Washington State University and law enforcement agencies are warning students driving back to Pullman this weekend to use extreme caution on the roads as a snowstorm is expected to hit eastern Washington this weekend.

In a message posted Wednesday on Twitter, the university recommended students not wait until Sunday to come back to campus, and it directed them to the National Weather Service and Washington State Department of Transportation for updates on the weather and road conditions. Classes for the spring semester begin Monday.

According to the National Weather Service, as much as 8 inches of snow could accumulate today, as well as additional snowfall occurring Saturday and Sunday.

WSU Police Assistant Chief Steve Hansen advised students to look in advance what the forecast will be before they hit the road to Pullman and expect hazardous weather.

“Just make an informed decision when you decide to come back,” he said.
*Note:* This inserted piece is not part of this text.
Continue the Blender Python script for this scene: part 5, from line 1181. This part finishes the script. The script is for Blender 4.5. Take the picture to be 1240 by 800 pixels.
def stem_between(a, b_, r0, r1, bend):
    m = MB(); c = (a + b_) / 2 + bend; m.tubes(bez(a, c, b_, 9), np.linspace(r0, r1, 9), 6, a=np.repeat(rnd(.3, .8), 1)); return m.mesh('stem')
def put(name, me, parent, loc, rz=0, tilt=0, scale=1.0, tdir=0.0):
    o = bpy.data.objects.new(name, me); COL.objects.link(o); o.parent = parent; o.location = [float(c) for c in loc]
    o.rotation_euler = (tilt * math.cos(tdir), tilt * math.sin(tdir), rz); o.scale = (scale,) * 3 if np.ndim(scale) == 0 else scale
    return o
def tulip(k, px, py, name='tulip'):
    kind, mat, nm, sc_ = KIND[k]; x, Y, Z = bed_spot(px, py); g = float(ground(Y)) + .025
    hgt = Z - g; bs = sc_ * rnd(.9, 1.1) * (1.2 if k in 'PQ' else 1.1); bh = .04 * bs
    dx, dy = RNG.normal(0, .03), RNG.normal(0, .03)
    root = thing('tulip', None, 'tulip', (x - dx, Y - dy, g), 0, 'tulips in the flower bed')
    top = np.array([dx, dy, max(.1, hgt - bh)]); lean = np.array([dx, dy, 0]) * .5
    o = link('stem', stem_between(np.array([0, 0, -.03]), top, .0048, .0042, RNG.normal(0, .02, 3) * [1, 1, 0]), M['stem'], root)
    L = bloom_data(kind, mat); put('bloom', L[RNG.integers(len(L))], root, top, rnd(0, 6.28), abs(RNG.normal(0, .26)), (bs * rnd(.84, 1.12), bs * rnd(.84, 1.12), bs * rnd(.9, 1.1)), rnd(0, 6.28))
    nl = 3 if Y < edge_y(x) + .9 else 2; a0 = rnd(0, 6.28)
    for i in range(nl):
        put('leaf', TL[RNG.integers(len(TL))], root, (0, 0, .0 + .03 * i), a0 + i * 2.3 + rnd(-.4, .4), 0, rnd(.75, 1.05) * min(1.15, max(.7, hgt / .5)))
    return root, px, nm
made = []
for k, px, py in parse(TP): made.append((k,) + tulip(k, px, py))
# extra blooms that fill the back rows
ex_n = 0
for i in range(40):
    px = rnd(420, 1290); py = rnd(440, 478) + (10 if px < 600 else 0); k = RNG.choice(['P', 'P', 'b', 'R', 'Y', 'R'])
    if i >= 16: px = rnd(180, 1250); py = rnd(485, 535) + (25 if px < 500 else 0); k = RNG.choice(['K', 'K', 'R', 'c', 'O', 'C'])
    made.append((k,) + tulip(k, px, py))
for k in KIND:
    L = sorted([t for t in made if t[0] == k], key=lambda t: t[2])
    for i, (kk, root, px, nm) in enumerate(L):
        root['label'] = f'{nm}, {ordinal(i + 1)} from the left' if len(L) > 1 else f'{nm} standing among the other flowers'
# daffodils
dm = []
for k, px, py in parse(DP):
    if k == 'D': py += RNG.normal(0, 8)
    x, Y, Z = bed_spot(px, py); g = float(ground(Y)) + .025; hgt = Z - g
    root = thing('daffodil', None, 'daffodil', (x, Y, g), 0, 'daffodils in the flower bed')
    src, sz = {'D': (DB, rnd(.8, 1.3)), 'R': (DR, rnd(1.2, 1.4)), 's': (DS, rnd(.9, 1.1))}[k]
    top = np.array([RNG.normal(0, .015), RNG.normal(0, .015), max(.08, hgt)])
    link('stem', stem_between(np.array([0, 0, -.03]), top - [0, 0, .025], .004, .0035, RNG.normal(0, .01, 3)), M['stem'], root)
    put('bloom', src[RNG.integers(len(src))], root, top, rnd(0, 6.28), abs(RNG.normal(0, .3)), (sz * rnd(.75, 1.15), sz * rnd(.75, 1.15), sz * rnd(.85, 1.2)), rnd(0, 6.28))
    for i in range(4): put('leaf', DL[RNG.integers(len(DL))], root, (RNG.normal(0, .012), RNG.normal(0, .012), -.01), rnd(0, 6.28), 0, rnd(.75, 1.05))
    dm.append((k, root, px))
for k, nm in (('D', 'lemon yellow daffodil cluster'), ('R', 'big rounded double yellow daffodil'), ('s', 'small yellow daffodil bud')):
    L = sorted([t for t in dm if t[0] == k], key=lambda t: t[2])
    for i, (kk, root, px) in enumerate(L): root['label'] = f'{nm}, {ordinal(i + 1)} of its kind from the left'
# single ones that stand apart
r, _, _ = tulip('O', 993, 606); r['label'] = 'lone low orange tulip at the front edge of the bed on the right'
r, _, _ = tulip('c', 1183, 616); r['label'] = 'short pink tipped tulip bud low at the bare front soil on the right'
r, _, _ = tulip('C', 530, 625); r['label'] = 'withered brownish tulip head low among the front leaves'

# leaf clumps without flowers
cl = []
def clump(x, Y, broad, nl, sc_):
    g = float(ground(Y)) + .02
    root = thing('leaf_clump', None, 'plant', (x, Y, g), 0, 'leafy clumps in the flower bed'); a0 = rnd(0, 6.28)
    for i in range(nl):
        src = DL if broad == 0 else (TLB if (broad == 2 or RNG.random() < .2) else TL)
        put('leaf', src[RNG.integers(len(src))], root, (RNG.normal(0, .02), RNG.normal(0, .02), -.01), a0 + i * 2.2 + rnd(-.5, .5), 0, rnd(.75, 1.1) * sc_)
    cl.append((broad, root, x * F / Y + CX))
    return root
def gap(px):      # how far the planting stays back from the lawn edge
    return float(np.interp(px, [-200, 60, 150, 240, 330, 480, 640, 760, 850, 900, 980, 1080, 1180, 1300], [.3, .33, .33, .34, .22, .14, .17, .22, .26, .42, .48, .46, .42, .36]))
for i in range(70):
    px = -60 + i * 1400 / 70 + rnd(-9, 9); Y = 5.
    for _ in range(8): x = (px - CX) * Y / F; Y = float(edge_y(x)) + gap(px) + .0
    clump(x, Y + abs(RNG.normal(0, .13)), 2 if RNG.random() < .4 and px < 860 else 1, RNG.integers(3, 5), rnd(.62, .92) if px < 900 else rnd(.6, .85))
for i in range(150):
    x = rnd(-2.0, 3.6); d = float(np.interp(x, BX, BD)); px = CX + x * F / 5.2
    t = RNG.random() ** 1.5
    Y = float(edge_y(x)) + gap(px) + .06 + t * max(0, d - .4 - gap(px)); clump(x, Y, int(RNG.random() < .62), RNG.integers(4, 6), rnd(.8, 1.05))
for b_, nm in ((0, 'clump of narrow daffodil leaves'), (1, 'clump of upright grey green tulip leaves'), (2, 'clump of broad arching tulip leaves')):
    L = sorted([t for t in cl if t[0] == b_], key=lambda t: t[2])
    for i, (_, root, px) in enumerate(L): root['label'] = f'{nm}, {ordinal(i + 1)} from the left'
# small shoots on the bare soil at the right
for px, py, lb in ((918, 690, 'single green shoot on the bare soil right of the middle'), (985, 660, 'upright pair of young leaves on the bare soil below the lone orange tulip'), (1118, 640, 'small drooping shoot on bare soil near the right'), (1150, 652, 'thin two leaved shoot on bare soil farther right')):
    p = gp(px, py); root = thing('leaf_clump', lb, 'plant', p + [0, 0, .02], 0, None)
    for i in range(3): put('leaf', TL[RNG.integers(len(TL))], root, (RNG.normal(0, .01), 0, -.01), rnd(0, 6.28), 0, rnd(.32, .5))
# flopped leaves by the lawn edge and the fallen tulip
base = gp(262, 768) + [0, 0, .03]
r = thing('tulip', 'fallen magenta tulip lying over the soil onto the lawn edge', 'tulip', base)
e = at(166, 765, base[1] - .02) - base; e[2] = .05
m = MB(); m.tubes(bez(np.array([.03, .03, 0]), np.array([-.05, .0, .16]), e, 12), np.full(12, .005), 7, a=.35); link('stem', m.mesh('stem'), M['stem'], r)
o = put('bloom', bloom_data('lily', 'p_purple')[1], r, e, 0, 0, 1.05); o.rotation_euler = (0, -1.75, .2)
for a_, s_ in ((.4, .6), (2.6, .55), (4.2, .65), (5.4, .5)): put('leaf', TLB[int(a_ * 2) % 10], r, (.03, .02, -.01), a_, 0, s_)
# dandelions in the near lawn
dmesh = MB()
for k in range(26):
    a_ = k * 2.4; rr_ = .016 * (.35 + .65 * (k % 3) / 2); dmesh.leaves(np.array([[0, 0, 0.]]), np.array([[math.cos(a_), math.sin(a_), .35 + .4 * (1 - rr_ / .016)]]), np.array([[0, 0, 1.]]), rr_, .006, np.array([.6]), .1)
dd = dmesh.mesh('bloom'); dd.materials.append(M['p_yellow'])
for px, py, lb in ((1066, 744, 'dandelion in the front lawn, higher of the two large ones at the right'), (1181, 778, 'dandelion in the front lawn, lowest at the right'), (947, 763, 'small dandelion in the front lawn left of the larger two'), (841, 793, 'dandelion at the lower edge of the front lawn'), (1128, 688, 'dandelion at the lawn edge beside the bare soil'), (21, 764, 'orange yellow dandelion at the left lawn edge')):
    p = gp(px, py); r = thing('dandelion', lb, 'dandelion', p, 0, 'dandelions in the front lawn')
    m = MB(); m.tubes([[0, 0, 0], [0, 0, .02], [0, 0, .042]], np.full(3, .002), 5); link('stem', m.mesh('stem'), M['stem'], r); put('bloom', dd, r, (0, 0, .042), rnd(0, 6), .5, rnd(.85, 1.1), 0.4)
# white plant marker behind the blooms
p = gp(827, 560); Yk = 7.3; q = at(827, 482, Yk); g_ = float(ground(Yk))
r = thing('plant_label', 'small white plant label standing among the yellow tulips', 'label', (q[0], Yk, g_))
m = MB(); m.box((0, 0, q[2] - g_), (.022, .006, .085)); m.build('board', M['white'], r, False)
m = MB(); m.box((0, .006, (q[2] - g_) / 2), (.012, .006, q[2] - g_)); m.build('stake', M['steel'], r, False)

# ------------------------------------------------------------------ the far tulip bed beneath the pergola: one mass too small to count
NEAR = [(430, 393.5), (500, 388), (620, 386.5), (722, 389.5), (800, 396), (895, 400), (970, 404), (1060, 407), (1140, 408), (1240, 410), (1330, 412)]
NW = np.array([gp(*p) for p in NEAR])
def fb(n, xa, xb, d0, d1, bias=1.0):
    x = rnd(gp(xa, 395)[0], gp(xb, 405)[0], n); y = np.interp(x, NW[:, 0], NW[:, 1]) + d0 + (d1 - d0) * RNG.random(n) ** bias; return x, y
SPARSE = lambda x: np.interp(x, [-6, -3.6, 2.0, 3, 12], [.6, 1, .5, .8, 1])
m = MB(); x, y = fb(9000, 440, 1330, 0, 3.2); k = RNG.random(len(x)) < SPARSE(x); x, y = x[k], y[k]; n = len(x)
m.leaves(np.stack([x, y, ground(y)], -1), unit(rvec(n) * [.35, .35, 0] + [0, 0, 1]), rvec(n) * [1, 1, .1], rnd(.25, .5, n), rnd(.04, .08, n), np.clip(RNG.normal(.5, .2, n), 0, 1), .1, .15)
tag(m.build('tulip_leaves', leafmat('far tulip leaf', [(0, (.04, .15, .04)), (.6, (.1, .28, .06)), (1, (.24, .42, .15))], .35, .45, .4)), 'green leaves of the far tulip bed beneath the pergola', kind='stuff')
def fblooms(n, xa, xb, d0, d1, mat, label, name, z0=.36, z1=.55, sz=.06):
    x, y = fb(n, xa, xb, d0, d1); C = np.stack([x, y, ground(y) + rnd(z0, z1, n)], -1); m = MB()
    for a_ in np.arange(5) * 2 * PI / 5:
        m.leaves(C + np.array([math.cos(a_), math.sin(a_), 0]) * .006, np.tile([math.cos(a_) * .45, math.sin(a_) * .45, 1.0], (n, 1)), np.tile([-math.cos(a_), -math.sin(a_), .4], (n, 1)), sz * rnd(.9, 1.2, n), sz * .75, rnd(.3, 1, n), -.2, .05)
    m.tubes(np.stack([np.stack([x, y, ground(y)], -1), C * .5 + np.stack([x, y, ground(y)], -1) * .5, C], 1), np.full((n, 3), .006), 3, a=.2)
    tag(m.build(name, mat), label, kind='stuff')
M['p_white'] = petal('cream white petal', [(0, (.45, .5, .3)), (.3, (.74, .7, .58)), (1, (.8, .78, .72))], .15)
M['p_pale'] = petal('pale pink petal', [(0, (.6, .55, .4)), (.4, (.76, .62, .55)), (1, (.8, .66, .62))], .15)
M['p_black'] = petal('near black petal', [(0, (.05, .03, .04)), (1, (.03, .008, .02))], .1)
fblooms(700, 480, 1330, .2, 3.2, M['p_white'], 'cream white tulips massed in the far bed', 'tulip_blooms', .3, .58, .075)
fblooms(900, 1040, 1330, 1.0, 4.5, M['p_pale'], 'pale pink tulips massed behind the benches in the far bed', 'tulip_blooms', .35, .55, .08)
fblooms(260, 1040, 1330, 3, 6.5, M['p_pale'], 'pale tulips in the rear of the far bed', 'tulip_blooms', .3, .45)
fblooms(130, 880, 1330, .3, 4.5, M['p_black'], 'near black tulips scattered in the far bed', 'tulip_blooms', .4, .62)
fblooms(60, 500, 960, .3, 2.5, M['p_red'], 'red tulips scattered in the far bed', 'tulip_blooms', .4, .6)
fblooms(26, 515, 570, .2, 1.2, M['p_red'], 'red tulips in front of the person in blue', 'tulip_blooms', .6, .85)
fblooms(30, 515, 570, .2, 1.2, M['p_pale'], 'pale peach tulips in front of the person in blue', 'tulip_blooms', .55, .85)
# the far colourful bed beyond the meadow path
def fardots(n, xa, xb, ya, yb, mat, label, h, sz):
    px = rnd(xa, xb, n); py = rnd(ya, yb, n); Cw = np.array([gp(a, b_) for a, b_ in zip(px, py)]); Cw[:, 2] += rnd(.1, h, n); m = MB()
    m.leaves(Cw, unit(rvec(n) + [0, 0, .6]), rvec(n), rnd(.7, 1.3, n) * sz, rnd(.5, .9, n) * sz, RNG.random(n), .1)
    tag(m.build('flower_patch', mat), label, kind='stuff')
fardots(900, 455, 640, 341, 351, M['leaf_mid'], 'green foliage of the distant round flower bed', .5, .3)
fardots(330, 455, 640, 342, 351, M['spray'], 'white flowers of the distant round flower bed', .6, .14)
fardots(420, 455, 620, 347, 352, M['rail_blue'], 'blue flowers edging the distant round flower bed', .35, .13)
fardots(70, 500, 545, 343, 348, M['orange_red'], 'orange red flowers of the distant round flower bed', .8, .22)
He also recommended they bring an emergency kit with spare water, blankets and jackets in their vehicle.

Those students who arrive early will have access to the student residences and food services on campus, he said.

He said there were no collisions on campus early Thursday morning, even with the overnight snowfall.

“(Today) could be a different story,” he said.

WSDOT warns travelers to drive slower, leave extra space between their vehicle and the one in front of them, do not use cruise control and give snowplows extra room on the road.

Washington State Patrol Trooper Jeff Sevigney said drivers, most importantly, should leave themselves plenty of time to reach their destination as it will take them longer than usual to get there.

He said it is the driver’s responsibility to stay safe on the roadway, use commons sense and avoid distractions such as cellphones.

“Take it easy and hopefully everybody arrives safely,” he said.

The Spokane Regional Health District issued a health advisory also warning people of the extreme cold temperatures forecast to follow the snowfall. Temperatures are expected to fall to single digits at night and 10-20 degrees in the daytime next week.

According to a Thursday news release from WSP and NWS, people are advised to stock up on emergency supplies, check on the winter storm forecast, have appropriate cold weather clothing available, make sure fireplaces function properly and fill their vehicle’s gas tank.

If individuals do go outdoors, officials advise them to wear several layers of loose fitting, lightweight warm clothing. Mittens, hats and scarves are recommended, too. People are being asked not to drive unnecessarily.